Una volta iniziato questo processo di smascheramento delle certezze del senso comune è impossibile fermarsi: neppure una singola ora è davvero «presente», dato che è composta di sessanta minuti, ciascuno dei quali è composto da sessanta secondi. Ogni volta che noi compiamo questa operazione di suddivisione, un solo secondo può essere quello davvero «presente». Ma in realtà l’operazione va ripetuta all’infinito: per quanto piccola sia l’unità di misura che stiamo considerando, sempre sarà possibile distinguere in essa una suddivisione in presente-passato-futuro. Mai troveremo un «presente puro», un «istante» che noi siamo in grado di cogliere con uno sguardo definitivo, un «atomo» temporale indivisibile che funga da «mattone» per tutto il resto del tempo.
E tuttavia la realtà del tempo rimane innegabile. Negare il fluire dal futuro verso il passato sarebbe semplicemente folle. Come si esce da questo paradosso?
La tesi di Agostino è che se il tempo non è nel mondo esterno, esso è (deve essere) nell’anima.
Cioè: il «tempo» esterno, quello dell’orologio, non è affatto tempo. Quello che si vede guardando (oggi, naturalmente, non ai tempi di Agostino!) le lancette dell’orologio è semplicemente un movimento, per essere esatti un «moto locale» (ossia uno spostamento che avviene nello spazio).
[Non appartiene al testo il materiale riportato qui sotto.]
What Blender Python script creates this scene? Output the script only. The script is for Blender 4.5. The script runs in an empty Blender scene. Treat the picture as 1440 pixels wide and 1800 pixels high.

Il movimento (che è sempre nello spazio) è una condizione del tempo, non è il tempo. L’orologio ripercorre con un moto identico gli stessi spazi, la materia torna ad assumere gli stessi rapporti. È come se io facessi una somma, e poi alterassi l’ordine degli addendi: la somma è la stessa.
Ma come fa il tempo a essere nell’anima? Che cosa differenzia in modo così decisivo la coscienza dalle cose?
La coscienza, abbiamo visto, va intesa prima di tutto come un aprirsi verso l'essere. Ma a questo punto, nota Agostino, bisogna ammettere che esistono tre modi distinti di aprirsi verso l'essere:
la protensione verso il futuro (che non esiste ancora)
la ritenzione del passato (che non esiste più ma è ancora presente alla coscienza)
la attenzione verso il presente, che raccoglie in unità tutti i momenti.
La dimensione temporale del futuro è strettamente legata all’esperienza della libertà. Avere un futuro significa infatti aprirsi a un essere solo potenziale che implica l'esistenza della libertà: se fosse tutto già stabilito saremmo solamente parte di un meccanismo. L’uomo può, è vero, ridurre questo suo moto di protensione e ritenzione fino a vivere completamente nell’attimo presente, ma così si cesserebbe di vivere da uomo.
Se la coscienza è veramente un essere presente anche del passato si capisce infine l’importanza della storia. La coscienza è un modo di esistere: non è un lampo puntuale, ma una aprirsi all’essere temporale.